Use the uploaded image as the only identity reference.
Identity lock – face, hair, gender (100% from photo)
Keep the exact same face and likeness from the reference image, preserving 100% of facial structure, proportions, and expression.
Maintain the same eye shape and distance, nose, lips and mouth shape, jawline, cheekbones, chin, ears, apparent age, skin tone family, and gender expression exactly as in the original.
Preserve the same hairstyle family from the photo (length, volume, silhouette, hairline, parting) translated directly into drawn pencil strokes, not redesigned into a new haircut.
Core style – multicolor pencil illustration
Transform the portrait into an expressive multicolor pencil‑sketch illustration built from dense cross‑hatching, scribbled contour lines, and energetic hand‑drawn strokes.
Construct the image using layered colored‑pencil textures, with visible pressure variation and rough sketch marks intentionally left uncleaned.
Colors are vibrant and overlapping: deep blues, reds, oranges, greens, and yellows blending through optical mixing, not smooth airbrushed gradients.
Linework, shading, and texture
Use chaotic directional strokes for shading, with cross‑hatching and scribble lines to build realistic facial volume while keeping a raw, emotional feel.
Let contours and inner features be defined by scribbled, broken lines rather than clean vector edges, enhancing the expressive sketch quality.

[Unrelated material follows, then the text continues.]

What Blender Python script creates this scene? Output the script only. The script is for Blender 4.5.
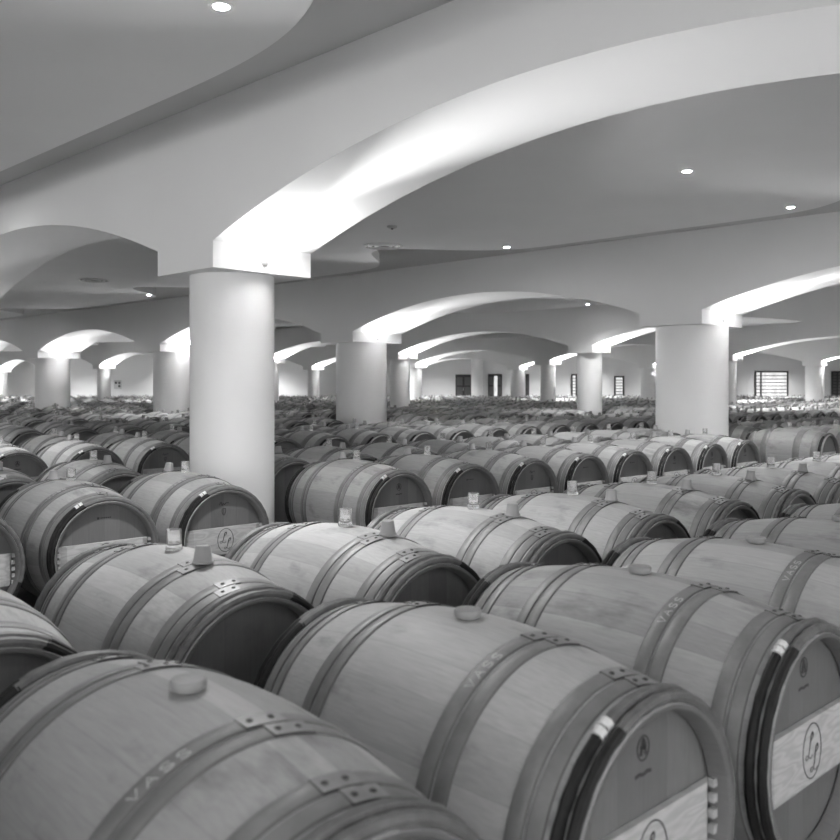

Show the texture of drawing paper clearly: visible tooth, pencil grain, and scratch marks across light and dark areas, as if scanned from a real sketchbook page.
Color behavior and expression
Layer multiple colors in the same area so hues mix optically: blues over reds, oranges over greens, yellows over shadows, creating rich vibration instead of flat fill.
Allow some strokes to go outside strict boundaries, with overlaps, ghost lines, and correction marks that add to the emotional, almost abstract painterly look.
Overall mood and finish
The final portrait should feel like a fusion of realism and abstract expressionist illustration: recognizably realistic face and hair, wrapped in wild, expressive multicolor pencil energy.
Keep background minimal or softly indicated with loose strokes and patches of color, so the focus remains on the expressive face and head.
Negative prompt – avoid
Avoid smooth digital gradients, airbrushed shading, flat vector style, photorealistic rendering, or perfectly clean line art.
No anime/cartoon proportions, 3D render look, or pastel children’s‑book flat coloring; this should stay sketchy, textured, and emotionally intense.